**Request**
Copy the first line of the material below and every later line through the line containing "PI = math.pi", without any other output.
** start Provided material **
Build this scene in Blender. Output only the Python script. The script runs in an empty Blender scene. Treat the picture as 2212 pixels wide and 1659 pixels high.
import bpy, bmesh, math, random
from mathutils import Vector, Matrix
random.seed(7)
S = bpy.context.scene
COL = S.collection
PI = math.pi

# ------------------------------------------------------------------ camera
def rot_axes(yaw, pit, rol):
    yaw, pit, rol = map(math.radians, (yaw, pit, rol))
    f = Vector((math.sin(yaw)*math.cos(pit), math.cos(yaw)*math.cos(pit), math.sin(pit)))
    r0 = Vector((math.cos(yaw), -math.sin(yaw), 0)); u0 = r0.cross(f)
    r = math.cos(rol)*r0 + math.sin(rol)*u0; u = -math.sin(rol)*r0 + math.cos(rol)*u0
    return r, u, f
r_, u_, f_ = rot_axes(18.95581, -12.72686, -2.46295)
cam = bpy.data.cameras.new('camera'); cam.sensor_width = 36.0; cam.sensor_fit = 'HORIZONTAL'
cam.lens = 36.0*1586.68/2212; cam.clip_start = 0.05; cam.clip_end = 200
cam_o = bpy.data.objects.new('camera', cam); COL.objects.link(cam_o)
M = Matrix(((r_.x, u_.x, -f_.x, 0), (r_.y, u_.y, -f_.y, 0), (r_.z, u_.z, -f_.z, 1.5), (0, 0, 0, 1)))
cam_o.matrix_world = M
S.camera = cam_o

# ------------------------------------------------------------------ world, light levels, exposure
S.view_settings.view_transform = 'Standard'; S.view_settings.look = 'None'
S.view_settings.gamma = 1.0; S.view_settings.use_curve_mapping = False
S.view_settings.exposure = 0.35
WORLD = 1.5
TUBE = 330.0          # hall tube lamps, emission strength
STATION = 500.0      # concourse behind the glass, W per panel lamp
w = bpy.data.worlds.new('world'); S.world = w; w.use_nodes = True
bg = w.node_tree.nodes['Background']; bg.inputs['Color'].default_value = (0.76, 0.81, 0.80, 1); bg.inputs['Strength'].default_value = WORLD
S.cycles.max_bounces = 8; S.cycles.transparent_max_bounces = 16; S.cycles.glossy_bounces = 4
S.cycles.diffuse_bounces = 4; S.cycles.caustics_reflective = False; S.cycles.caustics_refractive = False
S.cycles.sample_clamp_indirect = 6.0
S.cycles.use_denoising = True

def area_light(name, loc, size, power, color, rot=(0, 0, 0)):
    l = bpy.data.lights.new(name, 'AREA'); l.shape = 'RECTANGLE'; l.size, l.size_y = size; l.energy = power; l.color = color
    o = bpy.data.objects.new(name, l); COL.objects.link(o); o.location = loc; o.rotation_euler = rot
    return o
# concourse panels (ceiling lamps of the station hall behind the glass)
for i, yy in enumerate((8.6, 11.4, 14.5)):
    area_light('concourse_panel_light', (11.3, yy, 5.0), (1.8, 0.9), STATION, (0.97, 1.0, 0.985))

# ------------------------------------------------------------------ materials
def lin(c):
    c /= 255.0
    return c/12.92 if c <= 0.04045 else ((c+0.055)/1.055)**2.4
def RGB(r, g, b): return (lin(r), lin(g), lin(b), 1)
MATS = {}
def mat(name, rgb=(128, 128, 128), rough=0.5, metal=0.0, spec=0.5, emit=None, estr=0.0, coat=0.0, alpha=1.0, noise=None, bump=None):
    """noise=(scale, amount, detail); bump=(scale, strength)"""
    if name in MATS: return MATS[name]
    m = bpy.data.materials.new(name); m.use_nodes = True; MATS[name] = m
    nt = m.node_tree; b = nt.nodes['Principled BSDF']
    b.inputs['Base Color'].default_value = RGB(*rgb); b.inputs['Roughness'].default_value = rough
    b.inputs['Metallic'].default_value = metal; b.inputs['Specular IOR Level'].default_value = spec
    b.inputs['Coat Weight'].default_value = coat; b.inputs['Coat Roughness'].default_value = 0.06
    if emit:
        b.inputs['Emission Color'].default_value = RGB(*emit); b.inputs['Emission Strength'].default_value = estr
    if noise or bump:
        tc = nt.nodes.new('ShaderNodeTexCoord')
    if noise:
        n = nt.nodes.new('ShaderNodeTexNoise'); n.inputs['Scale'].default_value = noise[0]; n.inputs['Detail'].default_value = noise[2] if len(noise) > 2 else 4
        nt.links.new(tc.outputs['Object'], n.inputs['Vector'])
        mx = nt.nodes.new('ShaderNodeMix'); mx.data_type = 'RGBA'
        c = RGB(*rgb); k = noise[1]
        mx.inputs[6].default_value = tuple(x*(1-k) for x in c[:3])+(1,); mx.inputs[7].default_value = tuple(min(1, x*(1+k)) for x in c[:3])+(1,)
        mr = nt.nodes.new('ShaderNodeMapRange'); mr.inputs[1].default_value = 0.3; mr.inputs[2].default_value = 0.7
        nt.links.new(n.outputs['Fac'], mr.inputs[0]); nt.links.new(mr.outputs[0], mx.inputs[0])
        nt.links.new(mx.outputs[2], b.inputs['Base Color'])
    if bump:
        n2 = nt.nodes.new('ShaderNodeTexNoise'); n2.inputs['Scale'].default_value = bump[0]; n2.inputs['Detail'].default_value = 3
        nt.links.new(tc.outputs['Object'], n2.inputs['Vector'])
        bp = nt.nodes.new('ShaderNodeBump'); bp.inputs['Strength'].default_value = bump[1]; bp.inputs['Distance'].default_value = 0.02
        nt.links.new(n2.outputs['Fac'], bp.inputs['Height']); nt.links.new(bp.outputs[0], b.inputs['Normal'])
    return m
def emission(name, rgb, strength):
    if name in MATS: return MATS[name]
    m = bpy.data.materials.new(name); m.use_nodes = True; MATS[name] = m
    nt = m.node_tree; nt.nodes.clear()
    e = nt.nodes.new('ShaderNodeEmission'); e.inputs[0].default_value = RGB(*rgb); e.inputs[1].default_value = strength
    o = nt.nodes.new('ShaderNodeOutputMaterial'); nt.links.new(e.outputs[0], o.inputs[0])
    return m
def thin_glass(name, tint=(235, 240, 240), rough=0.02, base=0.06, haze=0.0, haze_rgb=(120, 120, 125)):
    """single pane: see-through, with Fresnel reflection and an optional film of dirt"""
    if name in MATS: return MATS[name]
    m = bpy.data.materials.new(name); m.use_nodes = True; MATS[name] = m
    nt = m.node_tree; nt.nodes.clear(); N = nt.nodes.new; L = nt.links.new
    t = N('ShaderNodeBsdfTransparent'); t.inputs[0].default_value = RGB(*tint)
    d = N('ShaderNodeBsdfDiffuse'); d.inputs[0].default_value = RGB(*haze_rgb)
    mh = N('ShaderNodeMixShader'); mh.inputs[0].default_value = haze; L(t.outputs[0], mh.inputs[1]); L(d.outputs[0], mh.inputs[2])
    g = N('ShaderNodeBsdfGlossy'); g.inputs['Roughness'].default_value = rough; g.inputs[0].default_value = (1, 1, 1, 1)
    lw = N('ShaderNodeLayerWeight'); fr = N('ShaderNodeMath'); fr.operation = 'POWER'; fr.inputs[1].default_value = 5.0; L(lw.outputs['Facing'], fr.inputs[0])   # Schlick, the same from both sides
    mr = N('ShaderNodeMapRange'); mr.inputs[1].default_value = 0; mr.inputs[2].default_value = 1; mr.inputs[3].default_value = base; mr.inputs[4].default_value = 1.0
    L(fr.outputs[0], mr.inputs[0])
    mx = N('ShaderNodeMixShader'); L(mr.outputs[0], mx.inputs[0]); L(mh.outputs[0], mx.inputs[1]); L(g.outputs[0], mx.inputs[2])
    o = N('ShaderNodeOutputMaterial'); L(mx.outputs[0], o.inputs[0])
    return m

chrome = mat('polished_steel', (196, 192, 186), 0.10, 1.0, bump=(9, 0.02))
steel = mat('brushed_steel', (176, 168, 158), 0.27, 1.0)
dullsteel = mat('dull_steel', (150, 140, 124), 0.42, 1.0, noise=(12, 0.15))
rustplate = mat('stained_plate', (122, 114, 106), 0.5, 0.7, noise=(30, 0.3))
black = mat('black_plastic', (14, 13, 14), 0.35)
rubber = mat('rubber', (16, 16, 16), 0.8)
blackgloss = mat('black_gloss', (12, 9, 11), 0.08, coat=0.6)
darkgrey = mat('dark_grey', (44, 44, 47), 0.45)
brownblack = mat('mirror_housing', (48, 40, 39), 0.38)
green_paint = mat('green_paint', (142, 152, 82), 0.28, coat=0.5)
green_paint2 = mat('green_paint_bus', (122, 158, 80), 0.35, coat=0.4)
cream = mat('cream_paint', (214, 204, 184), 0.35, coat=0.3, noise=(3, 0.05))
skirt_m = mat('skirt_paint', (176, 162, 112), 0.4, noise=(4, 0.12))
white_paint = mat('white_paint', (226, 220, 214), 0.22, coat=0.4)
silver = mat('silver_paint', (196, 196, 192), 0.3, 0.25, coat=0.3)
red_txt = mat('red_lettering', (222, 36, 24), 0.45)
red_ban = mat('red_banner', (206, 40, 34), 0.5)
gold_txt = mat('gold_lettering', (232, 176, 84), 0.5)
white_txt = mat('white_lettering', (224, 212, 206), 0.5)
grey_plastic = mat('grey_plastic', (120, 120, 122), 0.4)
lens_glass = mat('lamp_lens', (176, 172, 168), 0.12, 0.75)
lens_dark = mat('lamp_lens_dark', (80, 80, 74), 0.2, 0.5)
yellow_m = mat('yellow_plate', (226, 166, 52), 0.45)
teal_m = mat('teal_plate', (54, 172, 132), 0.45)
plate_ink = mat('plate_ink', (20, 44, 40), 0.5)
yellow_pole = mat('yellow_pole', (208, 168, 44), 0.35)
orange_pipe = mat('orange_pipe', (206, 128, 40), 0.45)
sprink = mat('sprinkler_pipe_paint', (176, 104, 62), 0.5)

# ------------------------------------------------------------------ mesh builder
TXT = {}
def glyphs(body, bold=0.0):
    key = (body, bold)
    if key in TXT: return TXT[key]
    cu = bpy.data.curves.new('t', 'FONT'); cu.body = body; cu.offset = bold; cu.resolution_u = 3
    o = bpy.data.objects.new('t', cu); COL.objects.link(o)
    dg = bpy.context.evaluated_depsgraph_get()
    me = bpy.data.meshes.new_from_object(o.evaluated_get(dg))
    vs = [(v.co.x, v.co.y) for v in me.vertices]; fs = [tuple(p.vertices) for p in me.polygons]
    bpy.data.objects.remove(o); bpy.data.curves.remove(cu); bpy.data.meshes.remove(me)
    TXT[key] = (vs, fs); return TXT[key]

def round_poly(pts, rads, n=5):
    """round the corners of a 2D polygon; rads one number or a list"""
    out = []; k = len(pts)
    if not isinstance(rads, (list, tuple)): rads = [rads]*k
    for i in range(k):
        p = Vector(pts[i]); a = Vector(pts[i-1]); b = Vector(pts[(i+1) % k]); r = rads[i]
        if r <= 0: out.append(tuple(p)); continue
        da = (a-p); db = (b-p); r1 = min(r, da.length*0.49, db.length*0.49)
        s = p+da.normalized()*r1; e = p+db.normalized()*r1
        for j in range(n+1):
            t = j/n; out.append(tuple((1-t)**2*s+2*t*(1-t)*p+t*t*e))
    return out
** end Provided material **
**Task solution**
Build this scene in Blender. Output only the Python script. The script runs in an empty Blender scene. Treat the picture as 2212 pixels wide and 1659 pixels high.
import bpy, bmesh, math, random
from mathutils import Vector, Matrix
random.seed(7)
S = bpy.context.scene
COL = S.collection
PI = math.pi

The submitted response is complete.